### The request
Please, without the pictures, retype exactly the lines from the start of the material through the line that holds "COL = S.collection".

───

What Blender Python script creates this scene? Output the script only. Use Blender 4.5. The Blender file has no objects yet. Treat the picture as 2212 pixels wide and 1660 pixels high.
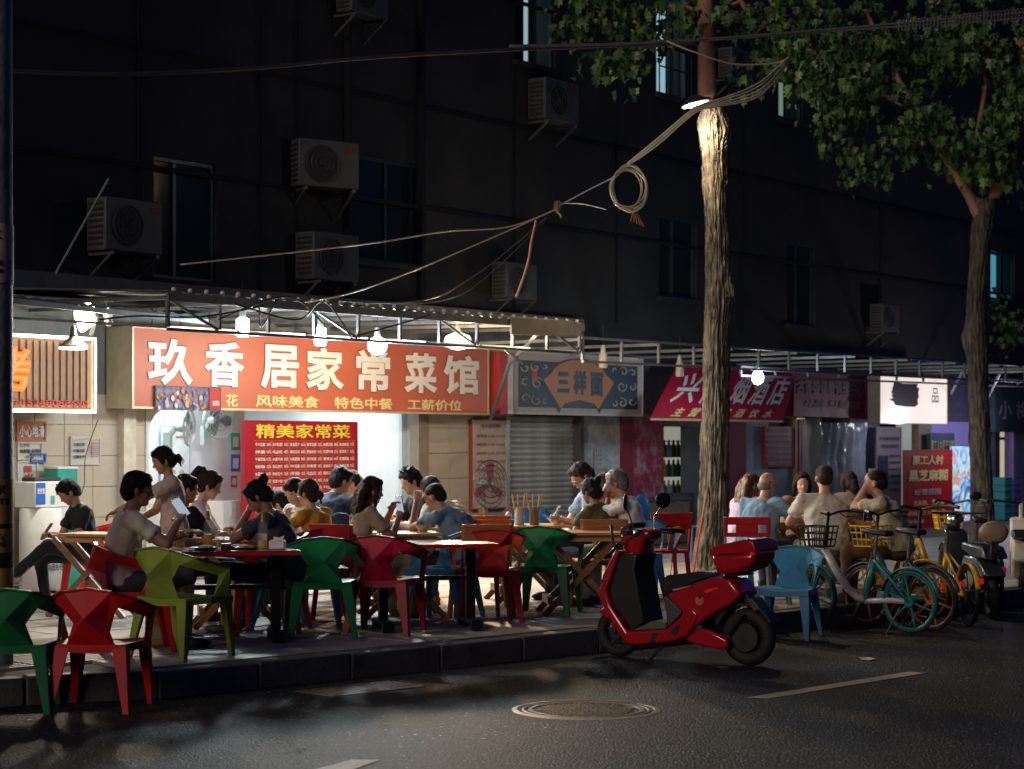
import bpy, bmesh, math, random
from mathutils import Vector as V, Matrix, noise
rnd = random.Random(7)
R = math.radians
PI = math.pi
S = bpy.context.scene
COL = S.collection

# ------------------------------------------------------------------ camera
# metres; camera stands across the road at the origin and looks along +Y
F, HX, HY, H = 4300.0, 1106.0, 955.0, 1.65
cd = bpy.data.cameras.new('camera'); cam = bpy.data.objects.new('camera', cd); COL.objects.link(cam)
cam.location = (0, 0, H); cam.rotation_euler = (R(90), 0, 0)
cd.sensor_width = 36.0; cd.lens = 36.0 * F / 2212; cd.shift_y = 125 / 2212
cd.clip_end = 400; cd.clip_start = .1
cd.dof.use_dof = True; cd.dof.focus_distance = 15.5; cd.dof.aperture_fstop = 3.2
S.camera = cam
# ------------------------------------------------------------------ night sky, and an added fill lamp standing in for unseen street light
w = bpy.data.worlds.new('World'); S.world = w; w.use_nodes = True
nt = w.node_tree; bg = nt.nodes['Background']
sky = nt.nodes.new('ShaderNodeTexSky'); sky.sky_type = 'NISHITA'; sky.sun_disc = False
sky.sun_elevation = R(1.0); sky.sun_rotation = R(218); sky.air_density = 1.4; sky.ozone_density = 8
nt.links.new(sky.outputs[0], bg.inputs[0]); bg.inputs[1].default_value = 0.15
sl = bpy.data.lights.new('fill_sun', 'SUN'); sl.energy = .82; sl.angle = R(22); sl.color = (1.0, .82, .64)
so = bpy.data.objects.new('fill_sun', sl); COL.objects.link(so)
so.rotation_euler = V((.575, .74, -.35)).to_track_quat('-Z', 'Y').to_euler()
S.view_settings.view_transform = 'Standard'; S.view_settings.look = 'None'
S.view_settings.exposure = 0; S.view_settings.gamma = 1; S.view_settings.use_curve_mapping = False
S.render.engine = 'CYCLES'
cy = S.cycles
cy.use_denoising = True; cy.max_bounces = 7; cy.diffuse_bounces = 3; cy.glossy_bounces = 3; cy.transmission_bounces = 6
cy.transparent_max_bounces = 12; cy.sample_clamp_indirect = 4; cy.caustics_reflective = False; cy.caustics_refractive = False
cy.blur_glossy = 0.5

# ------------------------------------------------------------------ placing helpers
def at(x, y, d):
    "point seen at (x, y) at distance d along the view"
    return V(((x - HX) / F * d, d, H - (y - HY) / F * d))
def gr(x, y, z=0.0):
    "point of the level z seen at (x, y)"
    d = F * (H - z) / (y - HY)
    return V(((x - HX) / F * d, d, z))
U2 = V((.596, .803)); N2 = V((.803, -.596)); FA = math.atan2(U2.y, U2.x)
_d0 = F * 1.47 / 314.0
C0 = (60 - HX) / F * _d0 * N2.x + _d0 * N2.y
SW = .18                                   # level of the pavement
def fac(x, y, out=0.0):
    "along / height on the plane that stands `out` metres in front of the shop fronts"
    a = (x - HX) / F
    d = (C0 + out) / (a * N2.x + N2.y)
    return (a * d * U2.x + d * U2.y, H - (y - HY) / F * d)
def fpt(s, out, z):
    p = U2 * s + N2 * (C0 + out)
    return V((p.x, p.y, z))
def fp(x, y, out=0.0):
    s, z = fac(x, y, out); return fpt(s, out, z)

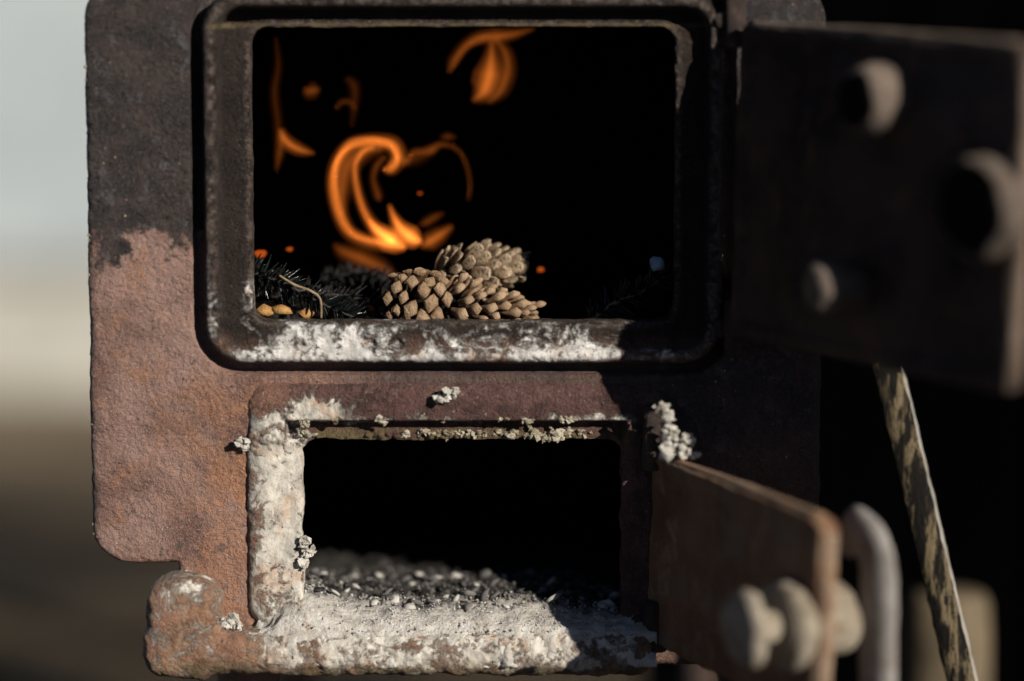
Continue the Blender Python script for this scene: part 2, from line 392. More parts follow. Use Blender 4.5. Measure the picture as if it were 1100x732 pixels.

───

### Written answer
What Blender Python script creates this scene? Output the script only. Use Blender 4.5. The Blender file has no objects yet. Treat the picture as 2212 pixels wide and 1660 pixels high.
import bpy, bmesh, math, random
from mathutils import Vector as V, Matrix, noise
rnd = random.Random(7)
R = math.radians
PI = math.pi
S = bpy.context.scene
COL = S.collection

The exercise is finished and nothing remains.